Aim: Write out the entire listing below exactly, with the pictures left out.

Data excerpt:
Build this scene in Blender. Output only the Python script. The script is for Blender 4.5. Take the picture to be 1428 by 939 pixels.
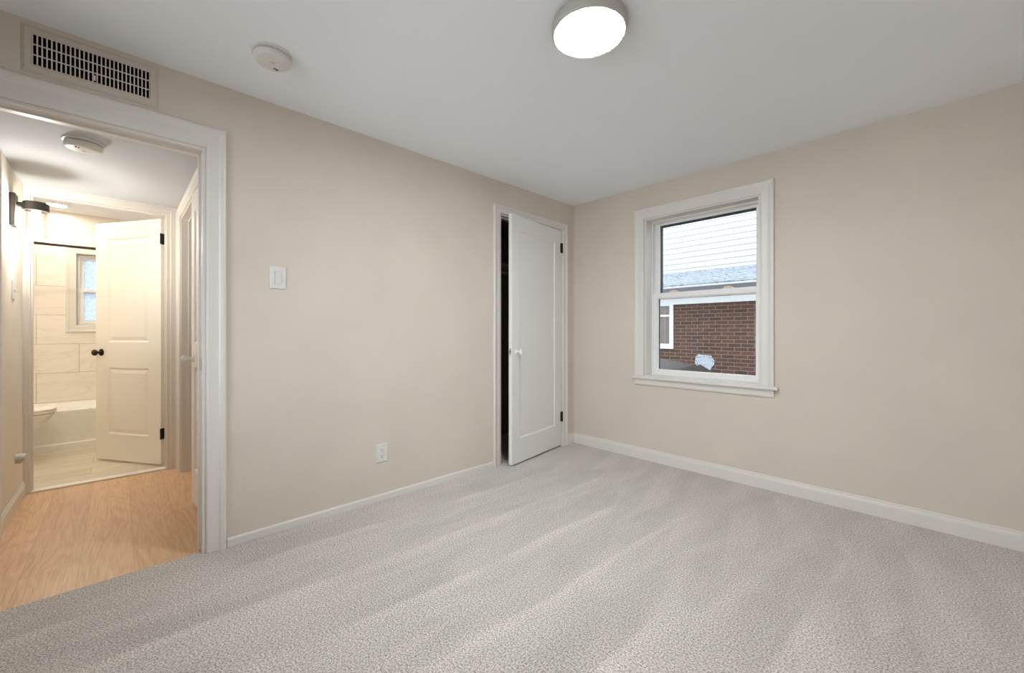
import bpy, bmesh, math, random
from mathutils import Vector, Matrix

for o in list(bpy.data.objects):
    bpy.data.objects.remove(o)
S = bpy.context.scene
COL = S.collection
PI = math.pi

# ------------------------------------------------------------------ camera
cam_d = bpy.data.cameras.new('camera')
cam = bpy.data.objects.new('camera', cam_d)
COL.objects.link(cam)
cam_d.sensor_width = 36.0
cam_d.lens = 36.0 * 572 / 1428
cam_d.shift_y = -6.5 / 1428
cam_d.clip_start = 0.02
cam_d.clip_end = 200
cam.location = (2.579, -3.337, 1.123)
cam.rotation_euler = (PI / 2, 0, math.atan2(0.722, 0.6912))
S.camera = cam

# ------------------------------------------------------------------ world, exposure
S.view_settings.view_transform = 'Standard'
S.view_settings.look = 'None'
S.view_settings.gamma = 1.0
S.view_settings.use_curve_mapping = False
S.view_settings.exposure = 0.0
LAMP_POWER = 142.0        # bedroom ceiling lamp, emission of its diffuser
SCONCE_POWER = 450.0      # hall wall lamp bulb
BATH_POWER = 125.0        # bathroom downlight
SKY_POWER = 6.8
W = bpy.data.worlds.new('overcast_sky')
S.world = W
W.use_nodes = True
wn = W.node_tree.nodes
wn['Background'].inputs[1].default_value = SKY_POWER
wg = wn.new('ShaderNodeTexCoord')
ws = wn.new('ShaderNodeSeparateXYZ')
wr = wn.new('ShaderNodeValToRGB')
W.node_tree.links.new(wg.outputs['Generated'], ws.inputs[0])
W.node_tree.links.new(ws.outputs['Z'], wr.inputs[0])
W.node_tree.links.new(wr.outputs[0], wn['Background'].inputs[0])
wr.color_ramp.elements[0].color = (0.80, 0.86, 0.93, 1)
wr.color_ramp.elements[1].color = (0.88, 0.94, 1.0, 1)
try:
    S.cycles.diffuse_bounces = 7
    S.cycles.max_bounces = 14
    S.cycles.transparent_max_bounces = 16
    S.cycles.caustics_reflective = False
    S.cycles.caustics_refractive = False
except Exception:
    pass


# ------------------------------------------------------------------ helpers: materials
def srgb(r, g, b):
    f = lambda c: (c / 255 / 12.92) if c / 255 <= 0.04045 else ((c / 255 + 0.055) / 1.055) ** 2.4
    return (f(r), f(g), f(b), 1.0)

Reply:
Build this scene in Blender. Output only the Python script. The script is for Blender 4.5. Take the picture to be 1428 by 939 pixels.
import bpy, bmesh, math, random
from mathutils import Vector, Matrix

for o in list(bpy.data.objects):
    bpy.data.objects.remove(o)
S = bpy.context.scene
COL = S.collection
PI = math.pi

# ------------------------------------------------------------------ camera
cam_d = bpy.data.cameras.new('camera')
cam = bpy.data.objects.new('camera', cam_d)
COL.objects.link(cam)
cam_d.sensor_width = 36.0
cam_d.lens = 36.0 * 572 / 1428
cam_d.shift_y = -6.5 / 1428
cam_d.clip_start = 0.02
cam_d.clip_end = 200
cam.location = (2.579, -3.337, 1.123)
cam.rotation_euler = (PI / 2, 0, math.atan2(0.722, 0.6912))
S.camera = cam

# ------------------------------------------------------------------ world, exposure
S.view_settings.view_transform = 'Standard'
S.view_settings.look = 'None'
S.view_settings.gamma = 1.0
S.view_settings.use_curve_mapping = False
S.view_settings.exposure = 0.0
LAMP_POWER = 142.0        # bedroom ceiling lamp, emission of its diffuser
SCONCE_POWER = 450.0      # hall wall lamp bulb
BATH_POWER = 125.0        # bathroom downlight
SKY_POWER = 6.8
W = bpy.data.worlds.new('overcast_sky')
S.world = W
W.use_nodes = True
wn = W.node_tree.nodes
wn['Background'].inputs[1].default_value = SKY_POWER
wg = wn.new('ShaderNodeTexCoord')
ws = wn.new('ShaderNodeSeparateXYZ')
wr = wn.new('ShaderNodeValToRGB')
W.node_tree.links.new(wg.outputs['Generated'], ws.inputs[0])
W.node_tree.links.new(ws.outputs['Z'], wr.inputs[0])
W.node_tree.links.new(wr.outputs[0], wn['Background'].inputs[0])
wr.color_ramp.elements[0].color = (0.80, 0.86, 0.93, 1)
wr.color_ramp.elements[1].color = (0.88, 0.94, 1.0, 1)
try:
    S.cycles.diffuse_bounces = 7
    S.cycles.max_bounces = 14
    S.cycles.transparent_max_bounces = 16
    S.cycles.caustics_reflective = False
    S.cycles.caustics_refractive = False
except Exception:
    pass


# ------------------------------------------------------------------ helpers: materials
def srgb(r, g, b):
    f = lambda c: (c / 255 / 12.92) if c / 255 <= 0.04045 else ((c / 255 + 0.055) / 1.055) ** 2.4
    return (f(r), f(g), f(b), 1.0)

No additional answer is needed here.